Now that you have chosen one or more goddesses for your kitchen, how would you like to represent them? You can certainly purchase a statue of you favourite goddess and www.sacredsource.com is a good place to look. You might wish to sculpt you own out of paper mache, clay, sculpey, or fimo. Or you could make her out of bread or salt dough. Salt dough is often molded into braids and decorative objects. Here’s a recipe for salt dough:

Salt Dough:

Mix 2 cups flour, 1 cup salt, and ½ cup water together. Knead the mixture with your hands, gradually adding extra water until the dough is smooth but firm. Knead the dough on a board for 10 minutes then let it rest for 20 minutes before shaping it.

The baked dough has a warm golden hue which is attractive left undecorated. To tint the dough a single colour, add food colouring to the water before you make the dough, or knead it in once the dough is made. Create a marbled effect by twisting together two sausages of differently coloured dough and kneading them lightly.

The dough can be shaped around a mold, using any oven-proof dish, or rolled flat and then cut with a cookie cutter or around a paper template. Patterns can be impressed into the dough, and small objects, such as coins or plastic gems, can even be embedded and left during baking, as long as you are sure they are oven-proof.

Models should be baked slowly in an oven set at a low temperature (250º F) and are ready when they are completely hard all over. Alternatively, they can be left to air-dry but this will take several days. Fix any broken pieces with glue.

Once cooled, paint can be applied: watercolours can be painted directly on, but acrylic paints should be painted over an undercoat. Several coats of varnish should be applied to all pieces, painted or not, for protection from dust and damp. Acrylic varnish will dry quickly; polyurethane varnish takes longer and gives unpainted pieces a yellow glow.

In addition to goddesses, salt dough can make magnets, offering bowls, wall plaques…pretty much anything you’d like to try. Goddesses could also be made by assembling them out of nature materials (twigs, grain, moss, nuts). You could also make a corn dolly. You could make a picture out of different-coloured seeds, nuts, or pasta as well. Pictures of goddesses work well if you have limited counter space. A tarot card works nicely, a photograph, a colour photocopy from a book or even a greeting card. You could try your hand at making a collage or drawing.

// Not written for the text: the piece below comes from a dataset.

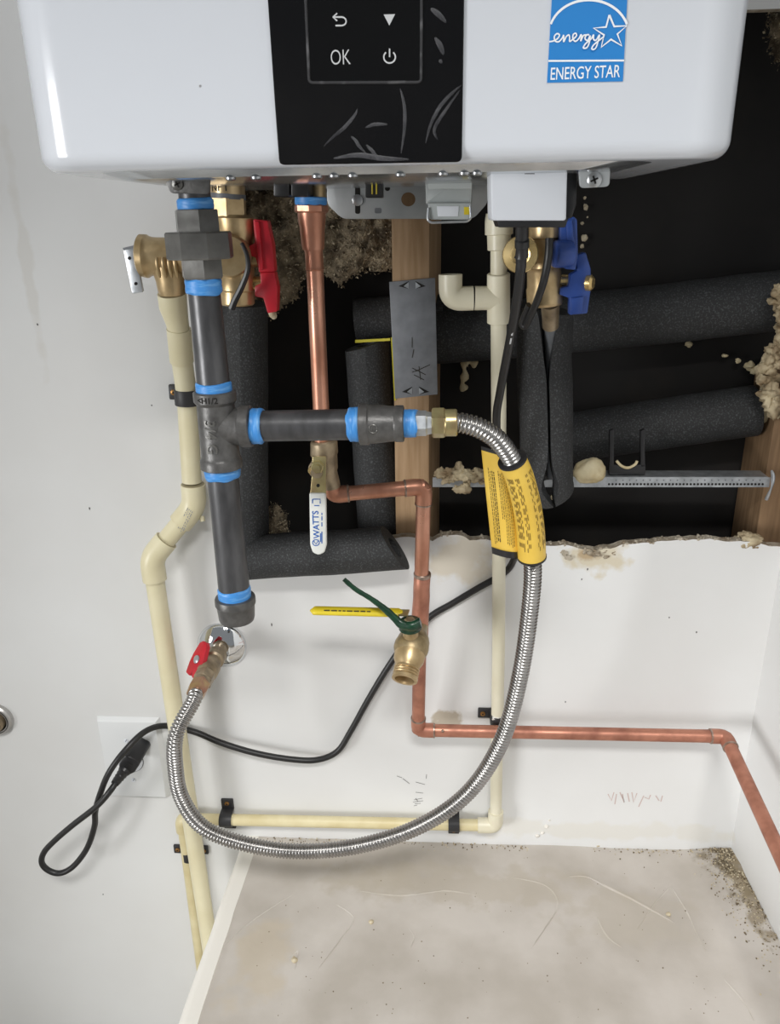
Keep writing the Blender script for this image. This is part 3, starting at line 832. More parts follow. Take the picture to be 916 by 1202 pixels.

You can also represent your goddess symbolically. Hestia, of course, is the goddess of the hearth, and you can use a sweet-smelling candle to represent her flame. A little loaf of bread or some stalks of wheat might represent Demeter, goddess of grain. A pretty calendar would please Anna Perenna, whose sacred wheel brings the planting and harvesting seasons each year. Use the calendar each day to record one special food you enjoyed and are particularly grateful for. And don’t forget a few coins for Lakshmi, goddess of plenty.

Above all, take time to get to know and bond with your chosen kitchen goddess. Have fun!